Rows from a 3D scene dataset:
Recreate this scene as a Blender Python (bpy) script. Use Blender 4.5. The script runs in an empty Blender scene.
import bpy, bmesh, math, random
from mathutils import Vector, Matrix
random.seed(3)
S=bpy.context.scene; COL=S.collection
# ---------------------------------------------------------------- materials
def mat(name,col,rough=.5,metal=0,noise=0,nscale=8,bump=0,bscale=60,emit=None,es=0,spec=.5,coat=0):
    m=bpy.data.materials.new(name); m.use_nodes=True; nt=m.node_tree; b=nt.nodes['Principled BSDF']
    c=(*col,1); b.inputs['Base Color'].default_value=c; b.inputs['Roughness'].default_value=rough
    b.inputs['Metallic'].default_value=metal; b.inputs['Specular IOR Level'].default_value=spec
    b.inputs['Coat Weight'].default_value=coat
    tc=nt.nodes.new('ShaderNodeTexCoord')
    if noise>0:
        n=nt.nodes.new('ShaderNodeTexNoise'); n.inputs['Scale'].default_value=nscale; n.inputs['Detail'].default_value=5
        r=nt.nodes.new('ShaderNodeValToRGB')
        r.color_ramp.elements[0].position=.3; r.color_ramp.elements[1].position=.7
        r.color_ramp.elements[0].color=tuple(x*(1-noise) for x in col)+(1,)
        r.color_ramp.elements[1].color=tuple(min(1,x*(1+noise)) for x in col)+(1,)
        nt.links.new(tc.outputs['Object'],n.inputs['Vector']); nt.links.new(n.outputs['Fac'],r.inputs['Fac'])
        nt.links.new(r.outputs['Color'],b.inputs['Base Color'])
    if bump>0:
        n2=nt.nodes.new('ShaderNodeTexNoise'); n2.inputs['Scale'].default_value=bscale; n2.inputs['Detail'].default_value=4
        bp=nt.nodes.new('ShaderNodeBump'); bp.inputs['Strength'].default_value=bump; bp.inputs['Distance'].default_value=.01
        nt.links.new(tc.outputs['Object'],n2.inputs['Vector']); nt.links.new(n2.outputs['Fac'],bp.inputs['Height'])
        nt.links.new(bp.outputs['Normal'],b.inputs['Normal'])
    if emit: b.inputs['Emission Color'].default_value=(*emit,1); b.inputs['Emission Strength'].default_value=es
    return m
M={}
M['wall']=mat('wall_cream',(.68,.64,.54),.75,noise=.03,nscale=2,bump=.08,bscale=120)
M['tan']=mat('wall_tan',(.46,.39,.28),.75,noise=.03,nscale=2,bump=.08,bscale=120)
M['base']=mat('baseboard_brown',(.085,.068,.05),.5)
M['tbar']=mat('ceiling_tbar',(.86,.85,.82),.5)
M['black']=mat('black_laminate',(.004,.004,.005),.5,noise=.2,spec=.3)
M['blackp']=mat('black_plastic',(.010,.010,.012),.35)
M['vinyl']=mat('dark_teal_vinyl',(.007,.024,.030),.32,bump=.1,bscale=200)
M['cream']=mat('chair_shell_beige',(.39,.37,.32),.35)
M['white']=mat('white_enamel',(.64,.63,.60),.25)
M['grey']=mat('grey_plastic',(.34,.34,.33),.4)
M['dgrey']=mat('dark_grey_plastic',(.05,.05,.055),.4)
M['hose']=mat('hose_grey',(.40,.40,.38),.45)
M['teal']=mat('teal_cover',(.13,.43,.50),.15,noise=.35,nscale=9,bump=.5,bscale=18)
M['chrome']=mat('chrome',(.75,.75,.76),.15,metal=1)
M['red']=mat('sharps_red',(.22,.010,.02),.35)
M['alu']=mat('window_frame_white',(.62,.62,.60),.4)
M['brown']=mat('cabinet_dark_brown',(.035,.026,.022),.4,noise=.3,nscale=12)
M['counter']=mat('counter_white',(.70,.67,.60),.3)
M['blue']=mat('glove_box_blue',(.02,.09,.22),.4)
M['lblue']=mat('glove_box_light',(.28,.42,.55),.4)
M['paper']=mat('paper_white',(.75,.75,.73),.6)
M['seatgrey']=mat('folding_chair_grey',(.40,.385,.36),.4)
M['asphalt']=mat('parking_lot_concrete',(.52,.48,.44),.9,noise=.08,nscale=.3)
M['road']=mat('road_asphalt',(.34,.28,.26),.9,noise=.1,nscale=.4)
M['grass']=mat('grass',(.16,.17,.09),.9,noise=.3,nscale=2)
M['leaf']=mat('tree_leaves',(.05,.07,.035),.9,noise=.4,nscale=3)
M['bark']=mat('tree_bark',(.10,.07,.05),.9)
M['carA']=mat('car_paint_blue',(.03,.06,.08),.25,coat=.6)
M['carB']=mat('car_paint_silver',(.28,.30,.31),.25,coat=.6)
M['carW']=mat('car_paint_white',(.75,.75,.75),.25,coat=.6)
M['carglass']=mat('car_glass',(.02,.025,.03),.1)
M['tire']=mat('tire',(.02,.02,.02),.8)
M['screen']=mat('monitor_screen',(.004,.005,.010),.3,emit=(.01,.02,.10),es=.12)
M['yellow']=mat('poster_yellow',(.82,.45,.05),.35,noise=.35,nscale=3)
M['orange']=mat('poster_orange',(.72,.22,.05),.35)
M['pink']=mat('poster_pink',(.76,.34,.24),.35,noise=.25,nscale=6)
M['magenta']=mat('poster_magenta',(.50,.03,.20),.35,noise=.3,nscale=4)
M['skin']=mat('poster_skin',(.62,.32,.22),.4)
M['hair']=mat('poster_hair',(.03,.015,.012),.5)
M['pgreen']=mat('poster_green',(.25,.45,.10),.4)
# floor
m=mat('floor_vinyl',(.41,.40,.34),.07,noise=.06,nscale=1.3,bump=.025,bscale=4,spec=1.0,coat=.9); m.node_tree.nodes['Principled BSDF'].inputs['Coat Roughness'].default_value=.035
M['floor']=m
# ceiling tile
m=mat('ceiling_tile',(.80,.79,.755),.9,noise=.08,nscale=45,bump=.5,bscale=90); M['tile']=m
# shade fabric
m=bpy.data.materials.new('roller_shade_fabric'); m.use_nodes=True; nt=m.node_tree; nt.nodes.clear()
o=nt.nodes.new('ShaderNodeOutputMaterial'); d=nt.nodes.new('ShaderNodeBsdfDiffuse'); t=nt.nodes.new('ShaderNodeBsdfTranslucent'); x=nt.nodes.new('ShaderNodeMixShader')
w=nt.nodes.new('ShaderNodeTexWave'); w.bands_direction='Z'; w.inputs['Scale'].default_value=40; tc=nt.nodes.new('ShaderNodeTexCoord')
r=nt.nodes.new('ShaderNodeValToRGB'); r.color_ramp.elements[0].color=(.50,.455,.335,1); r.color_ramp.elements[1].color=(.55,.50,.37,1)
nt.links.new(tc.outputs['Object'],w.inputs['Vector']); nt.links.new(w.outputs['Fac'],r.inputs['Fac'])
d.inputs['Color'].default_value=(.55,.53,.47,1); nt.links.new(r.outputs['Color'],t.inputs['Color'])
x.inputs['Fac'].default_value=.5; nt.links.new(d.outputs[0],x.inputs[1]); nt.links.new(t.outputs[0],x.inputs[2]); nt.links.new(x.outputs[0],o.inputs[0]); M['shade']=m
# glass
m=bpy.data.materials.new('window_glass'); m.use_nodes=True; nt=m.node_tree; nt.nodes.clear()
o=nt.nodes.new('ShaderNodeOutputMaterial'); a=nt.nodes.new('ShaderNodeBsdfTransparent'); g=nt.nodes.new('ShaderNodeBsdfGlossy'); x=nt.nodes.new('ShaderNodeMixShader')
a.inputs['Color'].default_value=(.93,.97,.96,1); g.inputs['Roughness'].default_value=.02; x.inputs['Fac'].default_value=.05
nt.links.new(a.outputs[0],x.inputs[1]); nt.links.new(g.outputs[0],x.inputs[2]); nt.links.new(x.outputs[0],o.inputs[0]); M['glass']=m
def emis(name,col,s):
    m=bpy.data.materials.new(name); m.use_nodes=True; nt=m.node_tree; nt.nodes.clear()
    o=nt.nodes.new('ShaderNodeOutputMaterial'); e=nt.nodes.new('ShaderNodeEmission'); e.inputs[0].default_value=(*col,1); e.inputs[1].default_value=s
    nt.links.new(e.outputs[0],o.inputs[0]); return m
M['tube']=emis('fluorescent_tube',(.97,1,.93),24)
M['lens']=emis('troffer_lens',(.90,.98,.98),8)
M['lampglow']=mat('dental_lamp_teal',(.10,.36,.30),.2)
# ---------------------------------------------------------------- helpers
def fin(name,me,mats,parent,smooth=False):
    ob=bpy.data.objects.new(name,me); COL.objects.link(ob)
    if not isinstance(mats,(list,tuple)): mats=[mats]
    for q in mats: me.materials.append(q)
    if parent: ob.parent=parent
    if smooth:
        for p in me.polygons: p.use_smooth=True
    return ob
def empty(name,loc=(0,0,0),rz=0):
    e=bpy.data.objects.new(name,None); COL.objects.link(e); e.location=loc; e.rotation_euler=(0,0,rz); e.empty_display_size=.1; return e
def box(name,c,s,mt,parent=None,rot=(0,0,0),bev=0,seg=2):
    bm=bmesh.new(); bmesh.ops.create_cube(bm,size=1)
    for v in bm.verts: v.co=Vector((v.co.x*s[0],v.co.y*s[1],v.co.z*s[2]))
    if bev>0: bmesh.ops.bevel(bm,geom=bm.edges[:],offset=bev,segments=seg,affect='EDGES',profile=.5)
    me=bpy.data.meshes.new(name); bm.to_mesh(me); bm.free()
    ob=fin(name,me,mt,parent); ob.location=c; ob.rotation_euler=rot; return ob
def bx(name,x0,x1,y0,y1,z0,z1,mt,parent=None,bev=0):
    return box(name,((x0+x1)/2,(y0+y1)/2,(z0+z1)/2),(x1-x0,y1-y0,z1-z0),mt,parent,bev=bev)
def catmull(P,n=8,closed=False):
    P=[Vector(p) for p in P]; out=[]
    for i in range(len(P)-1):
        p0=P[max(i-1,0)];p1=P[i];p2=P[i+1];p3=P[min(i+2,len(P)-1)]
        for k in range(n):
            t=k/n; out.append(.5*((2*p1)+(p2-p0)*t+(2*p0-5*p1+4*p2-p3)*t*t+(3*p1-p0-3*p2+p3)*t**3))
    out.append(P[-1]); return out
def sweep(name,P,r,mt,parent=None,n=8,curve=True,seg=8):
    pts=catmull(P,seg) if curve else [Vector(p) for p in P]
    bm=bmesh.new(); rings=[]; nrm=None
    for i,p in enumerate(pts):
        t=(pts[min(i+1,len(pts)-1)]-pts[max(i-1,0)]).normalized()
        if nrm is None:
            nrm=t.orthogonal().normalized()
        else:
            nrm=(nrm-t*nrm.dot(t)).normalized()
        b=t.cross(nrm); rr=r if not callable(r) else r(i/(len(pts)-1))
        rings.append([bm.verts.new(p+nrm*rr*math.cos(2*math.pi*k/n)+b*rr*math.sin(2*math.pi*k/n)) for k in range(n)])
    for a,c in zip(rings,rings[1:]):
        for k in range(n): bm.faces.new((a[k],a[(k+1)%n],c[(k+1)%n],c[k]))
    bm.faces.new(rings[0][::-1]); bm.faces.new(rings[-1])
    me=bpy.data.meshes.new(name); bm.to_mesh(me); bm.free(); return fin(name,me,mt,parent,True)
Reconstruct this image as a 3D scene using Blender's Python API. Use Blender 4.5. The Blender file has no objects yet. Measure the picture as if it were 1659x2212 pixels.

* [WHAT IS BEING ASKED]:
Read the entries and pick out all lines that include the word "objects".

* [TASK OUTPUT]:
    ob=bpy.data.objects.new(name,me); COL.objects.link(ob)
    e=bpy.data.objects.new(name,None); COL.objects.link(e); e.location=loc; e.rotation_euler=(0,0,rz); e.empty_display_size=.1; return e
Reconstruct this image as a 3D scene using Blender's Python API. Use Blender 4.5. The Blender file has no objects yet. Measure the picture as if it were 1659x2212 pixels.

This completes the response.